Splaaassh! Craash! Tinkle! Tinkle! Oh I was no longer in my bed but on the floor. Charles Peake burst in, "Are you alright, Harold?" "Yes", I said. "We’ve had another direct hit: a bad one this time" Well, up I got,…The passage outside was filled with a red fog which was just dust. There were air-raid wardens rushing about in steel helmets. And would you believe it? We really had been struck on the boko by the Luftwaffe… A bomb had hit us on the shoulder. It had broken through one floor and exploded on the floor below.

Senate House's library was badly damaged, as shown in this picture. Senate House itself describes the Hitler HQ claim as an 'unfortunate urban legend', and we agree with them on that. The building may have not been destroyed, but it seems the Nazis gave it a bally good go.

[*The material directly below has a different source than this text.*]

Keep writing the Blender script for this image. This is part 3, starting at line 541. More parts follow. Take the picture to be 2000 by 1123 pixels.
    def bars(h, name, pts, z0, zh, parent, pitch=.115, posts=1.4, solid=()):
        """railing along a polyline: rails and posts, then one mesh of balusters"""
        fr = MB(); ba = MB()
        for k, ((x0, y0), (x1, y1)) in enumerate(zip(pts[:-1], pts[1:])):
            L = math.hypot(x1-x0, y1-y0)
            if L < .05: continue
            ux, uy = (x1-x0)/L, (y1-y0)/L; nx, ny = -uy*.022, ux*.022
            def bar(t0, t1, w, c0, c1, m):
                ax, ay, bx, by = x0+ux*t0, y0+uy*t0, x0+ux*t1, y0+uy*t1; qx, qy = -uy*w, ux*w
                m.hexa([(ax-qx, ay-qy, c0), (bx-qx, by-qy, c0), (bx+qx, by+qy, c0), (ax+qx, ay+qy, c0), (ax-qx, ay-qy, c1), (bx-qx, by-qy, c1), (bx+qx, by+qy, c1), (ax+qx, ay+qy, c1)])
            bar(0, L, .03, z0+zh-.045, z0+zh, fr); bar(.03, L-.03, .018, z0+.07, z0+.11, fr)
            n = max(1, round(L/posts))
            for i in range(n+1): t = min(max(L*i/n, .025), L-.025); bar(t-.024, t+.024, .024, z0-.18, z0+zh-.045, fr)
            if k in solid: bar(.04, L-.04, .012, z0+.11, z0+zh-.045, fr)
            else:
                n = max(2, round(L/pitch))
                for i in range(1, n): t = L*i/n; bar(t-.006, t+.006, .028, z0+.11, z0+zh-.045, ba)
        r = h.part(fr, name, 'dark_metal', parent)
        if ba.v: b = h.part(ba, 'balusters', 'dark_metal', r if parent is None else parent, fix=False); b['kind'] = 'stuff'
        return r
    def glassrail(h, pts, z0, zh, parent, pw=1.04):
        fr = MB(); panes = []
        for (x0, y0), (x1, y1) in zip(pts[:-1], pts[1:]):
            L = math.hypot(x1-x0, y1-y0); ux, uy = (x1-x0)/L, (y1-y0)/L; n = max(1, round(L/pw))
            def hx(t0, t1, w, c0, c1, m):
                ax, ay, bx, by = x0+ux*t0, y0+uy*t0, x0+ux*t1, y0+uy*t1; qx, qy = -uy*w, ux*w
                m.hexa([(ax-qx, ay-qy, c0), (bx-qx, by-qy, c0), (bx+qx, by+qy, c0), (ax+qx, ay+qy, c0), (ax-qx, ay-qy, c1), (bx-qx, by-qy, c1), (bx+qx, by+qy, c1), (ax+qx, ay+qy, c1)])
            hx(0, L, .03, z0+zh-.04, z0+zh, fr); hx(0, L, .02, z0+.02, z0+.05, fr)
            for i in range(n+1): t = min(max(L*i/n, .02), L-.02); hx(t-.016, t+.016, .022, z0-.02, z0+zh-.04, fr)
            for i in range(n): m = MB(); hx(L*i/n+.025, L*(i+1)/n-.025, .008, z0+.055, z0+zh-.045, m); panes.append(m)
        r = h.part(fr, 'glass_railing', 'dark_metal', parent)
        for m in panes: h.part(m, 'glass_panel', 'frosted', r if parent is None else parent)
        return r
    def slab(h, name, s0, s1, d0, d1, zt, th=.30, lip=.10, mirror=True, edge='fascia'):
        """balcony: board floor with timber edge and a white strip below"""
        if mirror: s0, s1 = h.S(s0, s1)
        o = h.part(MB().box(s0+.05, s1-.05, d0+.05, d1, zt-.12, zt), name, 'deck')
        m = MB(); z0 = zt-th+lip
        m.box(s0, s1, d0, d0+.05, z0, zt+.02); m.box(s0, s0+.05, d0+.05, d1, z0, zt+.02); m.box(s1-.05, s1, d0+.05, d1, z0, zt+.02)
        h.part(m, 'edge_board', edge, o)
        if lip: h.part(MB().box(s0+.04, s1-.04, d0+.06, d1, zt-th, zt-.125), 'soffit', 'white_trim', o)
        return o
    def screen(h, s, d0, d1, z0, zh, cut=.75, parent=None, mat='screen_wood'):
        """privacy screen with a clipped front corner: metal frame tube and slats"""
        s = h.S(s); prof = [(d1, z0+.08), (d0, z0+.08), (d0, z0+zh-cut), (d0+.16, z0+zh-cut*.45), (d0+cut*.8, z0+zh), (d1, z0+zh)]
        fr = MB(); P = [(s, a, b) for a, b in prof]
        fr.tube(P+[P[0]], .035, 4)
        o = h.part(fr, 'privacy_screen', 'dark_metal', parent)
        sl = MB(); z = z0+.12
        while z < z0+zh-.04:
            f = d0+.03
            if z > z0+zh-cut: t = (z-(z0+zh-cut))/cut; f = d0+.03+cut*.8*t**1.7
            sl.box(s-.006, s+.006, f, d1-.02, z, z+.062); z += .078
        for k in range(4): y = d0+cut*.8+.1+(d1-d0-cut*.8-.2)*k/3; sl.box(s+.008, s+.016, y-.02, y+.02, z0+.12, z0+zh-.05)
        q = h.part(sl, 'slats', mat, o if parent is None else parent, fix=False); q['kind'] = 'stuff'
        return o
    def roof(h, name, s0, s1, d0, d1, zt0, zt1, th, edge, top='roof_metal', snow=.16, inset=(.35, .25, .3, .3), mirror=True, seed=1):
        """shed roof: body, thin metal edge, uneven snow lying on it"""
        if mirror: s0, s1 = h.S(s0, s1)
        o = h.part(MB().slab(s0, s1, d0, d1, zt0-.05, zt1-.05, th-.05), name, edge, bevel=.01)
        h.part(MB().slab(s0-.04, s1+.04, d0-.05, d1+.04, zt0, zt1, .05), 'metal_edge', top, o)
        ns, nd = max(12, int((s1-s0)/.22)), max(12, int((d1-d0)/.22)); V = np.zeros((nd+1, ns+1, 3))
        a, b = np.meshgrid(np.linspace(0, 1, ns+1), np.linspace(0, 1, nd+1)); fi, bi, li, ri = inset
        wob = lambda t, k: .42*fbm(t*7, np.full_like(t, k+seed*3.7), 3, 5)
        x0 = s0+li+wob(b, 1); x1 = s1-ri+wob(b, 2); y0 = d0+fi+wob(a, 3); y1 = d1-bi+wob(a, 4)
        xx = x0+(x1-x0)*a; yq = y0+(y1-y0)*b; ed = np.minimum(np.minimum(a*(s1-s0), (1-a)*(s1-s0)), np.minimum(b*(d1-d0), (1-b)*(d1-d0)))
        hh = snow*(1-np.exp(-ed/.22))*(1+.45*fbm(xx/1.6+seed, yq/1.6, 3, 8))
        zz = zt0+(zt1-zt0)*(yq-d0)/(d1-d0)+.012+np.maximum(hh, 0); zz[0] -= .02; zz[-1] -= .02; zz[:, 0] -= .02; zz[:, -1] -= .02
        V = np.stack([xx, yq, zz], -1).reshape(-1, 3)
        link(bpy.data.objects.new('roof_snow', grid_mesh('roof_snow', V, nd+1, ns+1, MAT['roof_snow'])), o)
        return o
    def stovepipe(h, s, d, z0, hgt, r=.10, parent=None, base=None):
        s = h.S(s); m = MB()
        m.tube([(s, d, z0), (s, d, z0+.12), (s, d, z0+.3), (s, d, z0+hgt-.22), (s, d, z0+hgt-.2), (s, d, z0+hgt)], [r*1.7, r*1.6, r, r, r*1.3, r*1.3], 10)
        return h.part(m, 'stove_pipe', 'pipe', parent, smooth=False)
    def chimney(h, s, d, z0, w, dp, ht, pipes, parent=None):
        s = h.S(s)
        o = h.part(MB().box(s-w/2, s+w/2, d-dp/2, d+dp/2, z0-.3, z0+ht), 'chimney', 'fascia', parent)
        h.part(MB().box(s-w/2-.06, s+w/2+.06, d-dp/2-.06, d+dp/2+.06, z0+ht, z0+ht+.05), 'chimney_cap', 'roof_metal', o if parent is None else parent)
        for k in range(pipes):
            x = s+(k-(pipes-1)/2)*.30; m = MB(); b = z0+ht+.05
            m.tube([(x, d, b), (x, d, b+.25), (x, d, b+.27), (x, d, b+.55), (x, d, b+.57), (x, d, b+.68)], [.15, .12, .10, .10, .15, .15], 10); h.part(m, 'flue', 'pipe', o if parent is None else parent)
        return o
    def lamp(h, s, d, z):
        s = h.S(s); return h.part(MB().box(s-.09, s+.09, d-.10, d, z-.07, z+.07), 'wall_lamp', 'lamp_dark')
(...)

Du Cane Court. Doesn't really look like a swastika, does it? Image: Google

Another building rumoured to have been earmarked for Hitler's HQ is Du Cane Court in Balham. OK, in this case, the building did avoid direct bombing altogether. Still, Bomb Sight records a bomb falling just metres from Du Cane Court. Surely the Nazis wouldn't have bombed so close to the building if Hitler had ordered them not to (unless it was a case of bomber butterfingers).

Aside from escaping the bombs, the other meaty reason given for Du Cane Court being coveted by Hitler is that it resembles a swastika from above. Incredibly, some of these claims urge you to see for yourself on Google Maps... at which point you realise it's bunkum. It would take a lot of de/reconstruction to make Du Cane Court look anything like a swastika. It would have been easier for the Nazis to make their own from scratch.

We'll never properly know exactly what was going on in Hitler's head (we doubt he did half the time). But would he really have fancied the 30-minute commute by armoured Mercedes, every time he wanted to make a speech in Trafalgar Square? Unlikely.